Do the Right Thing: children's rights progress report

A progress report on our response to the 2008 concluding observations from the UN Committee on the Rights of the Child.


6 Advocacy services for children and young people

What the Committee said:

"The Committee recommends that the State party … promote, facilitate and implement, in legislation as well as in practice, within the family, schools, and the community as well as in institutions and in administrative and judicial proceedings, the principle of respect for the views of the child."

Progress to date

  • We have developed the 10 core components of GIRFEC. These underpin the GIRFEC approach to working with children and young people which places them - and their views - at the centre of activity.
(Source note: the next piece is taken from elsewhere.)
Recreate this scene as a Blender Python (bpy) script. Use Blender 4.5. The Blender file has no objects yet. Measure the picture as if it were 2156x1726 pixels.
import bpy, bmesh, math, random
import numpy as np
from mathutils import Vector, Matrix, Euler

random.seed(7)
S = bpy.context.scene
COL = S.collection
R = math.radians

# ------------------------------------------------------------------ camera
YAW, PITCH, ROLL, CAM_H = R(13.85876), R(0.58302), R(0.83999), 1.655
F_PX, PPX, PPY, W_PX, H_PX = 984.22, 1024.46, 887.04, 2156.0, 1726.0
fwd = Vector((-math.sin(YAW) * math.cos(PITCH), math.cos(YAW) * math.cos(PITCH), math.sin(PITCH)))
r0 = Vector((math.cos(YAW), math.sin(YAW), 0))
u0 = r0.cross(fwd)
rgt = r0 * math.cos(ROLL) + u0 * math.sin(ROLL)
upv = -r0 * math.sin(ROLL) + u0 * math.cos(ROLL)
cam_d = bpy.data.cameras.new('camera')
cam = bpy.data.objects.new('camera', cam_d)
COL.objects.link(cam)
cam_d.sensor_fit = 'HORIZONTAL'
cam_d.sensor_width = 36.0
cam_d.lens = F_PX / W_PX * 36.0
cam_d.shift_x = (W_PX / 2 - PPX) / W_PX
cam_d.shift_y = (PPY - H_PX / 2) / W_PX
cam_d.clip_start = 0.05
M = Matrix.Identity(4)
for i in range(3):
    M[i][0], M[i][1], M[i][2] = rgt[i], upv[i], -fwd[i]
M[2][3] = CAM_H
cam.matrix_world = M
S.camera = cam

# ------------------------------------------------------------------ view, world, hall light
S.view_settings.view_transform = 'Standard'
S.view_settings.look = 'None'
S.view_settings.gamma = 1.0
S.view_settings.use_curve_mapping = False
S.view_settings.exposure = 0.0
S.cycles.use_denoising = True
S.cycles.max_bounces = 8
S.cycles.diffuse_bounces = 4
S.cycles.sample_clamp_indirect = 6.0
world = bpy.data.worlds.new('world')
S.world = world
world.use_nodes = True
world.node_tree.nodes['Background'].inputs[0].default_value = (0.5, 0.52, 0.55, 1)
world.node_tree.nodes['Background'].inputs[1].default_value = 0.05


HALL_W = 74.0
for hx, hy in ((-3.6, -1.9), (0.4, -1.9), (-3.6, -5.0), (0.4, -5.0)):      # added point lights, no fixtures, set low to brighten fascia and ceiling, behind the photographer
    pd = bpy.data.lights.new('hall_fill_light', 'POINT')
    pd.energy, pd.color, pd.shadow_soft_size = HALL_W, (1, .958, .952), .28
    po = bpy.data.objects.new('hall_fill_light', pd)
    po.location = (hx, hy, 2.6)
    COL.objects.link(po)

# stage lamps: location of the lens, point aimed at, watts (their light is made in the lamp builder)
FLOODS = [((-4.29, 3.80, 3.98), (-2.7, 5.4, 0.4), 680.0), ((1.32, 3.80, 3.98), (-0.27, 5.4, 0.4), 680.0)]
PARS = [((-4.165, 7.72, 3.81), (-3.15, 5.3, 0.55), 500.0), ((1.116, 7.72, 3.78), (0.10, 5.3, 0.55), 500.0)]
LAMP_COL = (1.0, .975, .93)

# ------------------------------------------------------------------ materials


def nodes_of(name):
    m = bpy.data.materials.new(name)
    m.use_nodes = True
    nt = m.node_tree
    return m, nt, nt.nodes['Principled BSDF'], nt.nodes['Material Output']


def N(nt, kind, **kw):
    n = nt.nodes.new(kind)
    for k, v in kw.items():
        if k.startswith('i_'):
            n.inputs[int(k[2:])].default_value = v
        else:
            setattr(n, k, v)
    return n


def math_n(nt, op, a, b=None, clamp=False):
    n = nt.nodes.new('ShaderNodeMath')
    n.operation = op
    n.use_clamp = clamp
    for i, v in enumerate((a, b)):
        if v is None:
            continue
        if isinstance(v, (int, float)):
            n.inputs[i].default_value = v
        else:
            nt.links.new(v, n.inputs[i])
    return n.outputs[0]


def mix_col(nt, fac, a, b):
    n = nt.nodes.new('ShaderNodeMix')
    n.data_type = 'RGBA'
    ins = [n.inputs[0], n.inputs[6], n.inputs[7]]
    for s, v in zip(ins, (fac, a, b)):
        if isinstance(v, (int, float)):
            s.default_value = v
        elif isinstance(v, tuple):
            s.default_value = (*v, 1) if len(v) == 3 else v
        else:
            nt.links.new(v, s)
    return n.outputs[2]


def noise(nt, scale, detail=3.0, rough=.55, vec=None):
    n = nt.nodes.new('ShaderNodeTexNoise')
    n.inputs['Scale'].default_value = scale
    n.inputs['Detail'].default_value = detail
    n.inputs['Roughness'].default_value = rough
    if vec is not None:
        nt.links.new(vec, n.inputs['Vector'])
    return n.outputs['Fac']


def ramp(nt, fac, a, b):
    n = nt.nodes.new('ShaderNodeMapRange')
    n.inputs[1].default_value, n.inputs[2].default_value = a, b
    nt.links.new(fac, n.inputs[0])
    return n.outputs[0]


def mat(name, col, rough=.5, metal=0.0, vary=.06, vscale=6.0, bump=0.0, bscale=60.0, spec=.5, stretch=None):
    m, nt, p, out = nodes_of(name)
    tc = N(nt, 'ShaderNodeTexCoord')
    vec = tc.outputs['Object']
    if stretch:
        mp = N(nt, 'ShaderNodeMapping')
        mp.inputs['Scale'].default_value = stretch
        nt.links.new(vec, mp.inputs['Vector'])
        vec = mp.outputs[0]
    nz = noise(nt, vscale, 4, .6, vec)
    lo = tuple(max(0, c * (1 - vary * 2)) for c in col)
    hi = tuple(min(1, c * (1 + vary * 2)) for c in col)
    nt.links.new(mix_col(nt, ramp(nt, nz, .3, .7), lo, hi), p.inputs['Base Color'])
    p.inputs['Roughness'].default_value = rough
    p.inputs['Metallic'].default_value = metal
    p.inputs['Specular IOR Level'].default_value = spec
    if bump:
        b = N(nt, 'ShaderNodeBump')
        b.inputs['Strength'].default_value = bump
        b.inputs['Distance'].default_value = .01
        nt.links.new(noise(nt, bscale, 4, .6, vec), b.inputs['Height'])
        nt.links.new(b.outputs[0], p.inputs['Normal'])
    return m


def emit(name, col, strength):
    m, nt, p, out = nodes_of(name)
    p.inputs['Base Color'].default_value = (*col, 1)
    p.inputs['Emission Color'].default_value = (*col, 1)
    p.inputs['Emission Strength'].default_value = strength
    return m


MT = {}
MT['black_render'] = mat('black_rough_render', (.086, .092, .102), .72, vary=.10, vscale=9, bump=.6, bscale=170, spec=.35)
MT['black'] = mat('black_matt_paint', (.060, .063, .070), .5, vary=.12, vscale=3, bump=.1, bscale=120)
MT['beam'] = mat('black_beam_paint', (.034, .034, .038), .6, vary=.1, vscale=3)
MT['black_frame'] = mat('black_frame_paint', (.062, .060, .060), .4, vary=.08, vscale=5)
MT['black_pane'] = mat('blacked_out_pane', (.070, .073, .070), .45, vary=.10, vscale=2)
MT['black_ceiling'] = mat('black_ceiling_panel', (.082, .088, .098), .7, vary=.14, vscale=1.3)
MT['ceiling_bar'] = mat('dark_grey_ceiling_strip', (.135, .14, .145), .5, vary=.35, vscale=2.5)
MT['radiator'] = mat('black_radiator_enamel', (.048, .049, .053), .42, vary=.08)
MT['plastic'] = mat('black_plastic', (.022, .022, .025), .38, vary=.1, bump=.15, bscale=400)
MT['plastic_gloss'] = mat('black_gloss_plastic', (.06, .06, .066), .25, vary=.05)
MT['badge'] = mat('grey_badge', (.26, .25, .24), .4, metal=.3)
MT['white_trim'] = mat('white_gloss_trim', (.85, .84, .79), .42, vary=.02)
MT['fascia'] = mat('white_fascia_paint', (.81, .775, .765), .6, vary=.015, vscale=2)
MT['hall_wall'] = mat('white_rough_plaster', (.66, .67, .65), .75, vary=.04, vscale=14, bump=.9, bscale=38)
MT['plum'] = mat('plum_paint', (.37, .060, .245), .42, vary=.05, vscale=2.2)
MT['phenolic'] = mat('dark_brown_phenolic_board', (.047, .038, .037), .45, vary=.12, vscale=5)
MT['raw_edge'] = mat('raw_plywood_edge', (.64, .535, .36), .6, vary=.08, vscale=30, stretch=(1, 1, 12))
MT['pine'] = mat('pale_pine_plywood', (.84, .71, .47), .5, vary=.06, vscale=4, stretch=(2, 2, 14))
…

The views of the child should be sought wherever possible at all stages and decisions should be made with the child or young person and their family wherever possible.
  • We published the scoping study, 'Advocacy makes you feel brave', in early 2010. That report:
  • identified that, on the whole, advocacy was considered to be a core service in ensuring that children and young people's rights were upheld;
  • recognised the need to promote, and increase awareness of, advocacy provision more effectively;
  • suggested that the quality of the advocacy relationship was the most important thing for children and young people;
  • suggested that provision was a bit of a post code lottery, with availability and quality depending very much on where a child lived; and, linked to this;
  • suggested there were gaps in provision, resulting in some people's advocacy needs not being met; and
  • suggested that there was currently no strategic approach to ensuring the availability of high quality provision.
  • In autumn 2010 we established a national multi-agency steering group to support us in meeting our commitment to improve the quality, consistency and availability of advocacy support for children and young people.
  • On 14 November 2011 we published the national consultation paper, 'Improving Advocacy for Children and Young People: Principles and minimum standards'. The paper proposed a set of national principles and minimum standards to be applied whenever advocacy support is being given to a child or young person. The consultation closed on 29 February 2012.

Next steps

  • We will analyse the responses to the consultation on principles and minimum standards and publish a report setting out key findings in June. As part of this process, we will publish a separate report for children and young people.
  • We will reconvene the national steering group later in the year to consider the findings of the consultation and the implications for the next stage of this work.